Les milléniaux repoussent aussi les limites qu’avaient leurs parents en utilisant les réseaux sociaux pour se rejoindre et s’inspirer, notamment. Il suffit par exemple d’une publication par 4000 Hikes, un site de plus en plus influent de par ses suggestions plein air, pour qu’une destination devienne tendance.
De l’avis de David Mepham, ceux qui étudient aujourd’hui en vue de devenir guides de plein air présentent une plus grande diversité d’âges et d’attentes, sont plus progressistes, plus ouverts d’esprit… Ils sont globalement plus aguerris, constate-t-il. Il voit dans ses étudiants actuels une intention différente : « Plutôt que d’axer sur l’emploi qui découlera de leur baccalauréat, ils se magasinent une expérience », par opposition aux mordus de plein air des débuts du programme de l’UQAC, qui cherchaient à faire fructifier des projets personnels très précis. C’est en raison de ces caractéristiques qu’ils ne peuvent pas simplement être étiquetés « friands de loisirs ». « Ils ont une expertise en plein air et veulent donner un sens à leur expérience », renchérit Tegwen Gadais en citant pour exemple tous les programmes d’intervention et thérapie par le plein air offerts dans divers cégeps et universités du Québec.
Et même les nostalgiques du plein air d’antan ne peuvent réellement résister à la vague.

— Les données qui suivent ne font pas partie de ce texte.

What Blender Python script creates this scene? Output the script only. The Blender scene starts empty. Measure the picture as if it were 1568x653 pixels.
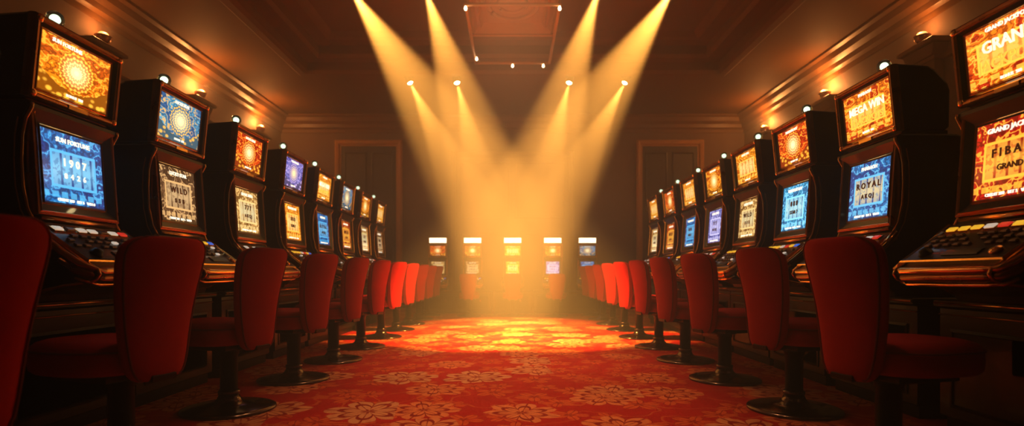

Alors qu’il revenait de sa journée de grimpe, ayant goûté le plaisir d’avoir de l’équipement d’escalade, mon père – qui a ouvert des voies d’escalade au Saguenay avec des bottines d’approche à caps d’acier et des coinceurs faits de roches – l’a admis : « Quel plaisir de grimper avec des souliers ajustés ! » Et sachez qu’il n’a pas eu la permission de grimper avec son harnais cousu à la main.